Many parents do not accept their children for who they are and as a result, throw them out. So the transgender community does what it has always done-rely on eachother. Many transgender women celebrate eid with their chosen family i.e. their gurus. They put on mendhi, wear nice clothes, the same things as everyone else. Our sources shared that some go out and indulge within the festivities, but they do so as a group. Because there’s safety in numbers, and in a society which still has a long way to go when it comes to acceptance, safety is still a concern. Just yesterday, a transgender women was attacked in Mardan on the first day of eid.

Many live in fear during these festive days

Eid is a celebration, but it isn’t for everyone. If you hadn’t noticed, I haven’t mentioned one group while talking about all these minority celebrations-Ahmedis. The reason for this is simple- Ahmedis are forced to celebrate Eid in secret.

While other sects within our society are allowed to join in on the festivities, Ahmedis have no choice put to hide their celebration, or risk their life.

Pakistani civil rights activists protest the killings of Ahmadis outside the attacked community mosque in Lahore on May 30, 2010. Over 80 people died as squads of militants burst into prayer halls May 27 firing guns, throwing grenades and taking hostages in the deadliest attack on the city of eight million, which has been increasingly hit by Taliban and Al-Qaeda-linked violence. AFP PHOTO/Arif ALI / AFP PHOTO / Arif Ali

As most of you know, the Ahmedi community faces a massive amount of persecution from their host country. Religious holidays like Eid are no different. In Pakistan, Ahmedis doing anything that could be associated with Islamic rituals would get them charged with blasphemy. Indulging in Eid activities would be no different.

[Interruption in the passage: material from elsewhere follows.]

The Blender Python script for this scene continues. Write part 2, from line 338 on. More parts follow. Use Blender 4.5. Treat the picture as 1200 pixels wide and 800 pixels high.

Some are blocked from entering their places of worship. Attacks have even been carried out on their places of worship. Our sources point to one incident, when a large gathering of people set out to celebrate Eid Milad-un-Nabi converged towards an Ahmedi place of worship in Chakwal and tried to demolish the place. The crowd, which may have been as big as 1000 people, ransacked the place and set it on fire. This was all during a religious holiday.

So within these few days, be grateful for the cards you’ve been dealt. Appreciate the privilege you have living in the majority. And for those who suffer in silence, we are here for you.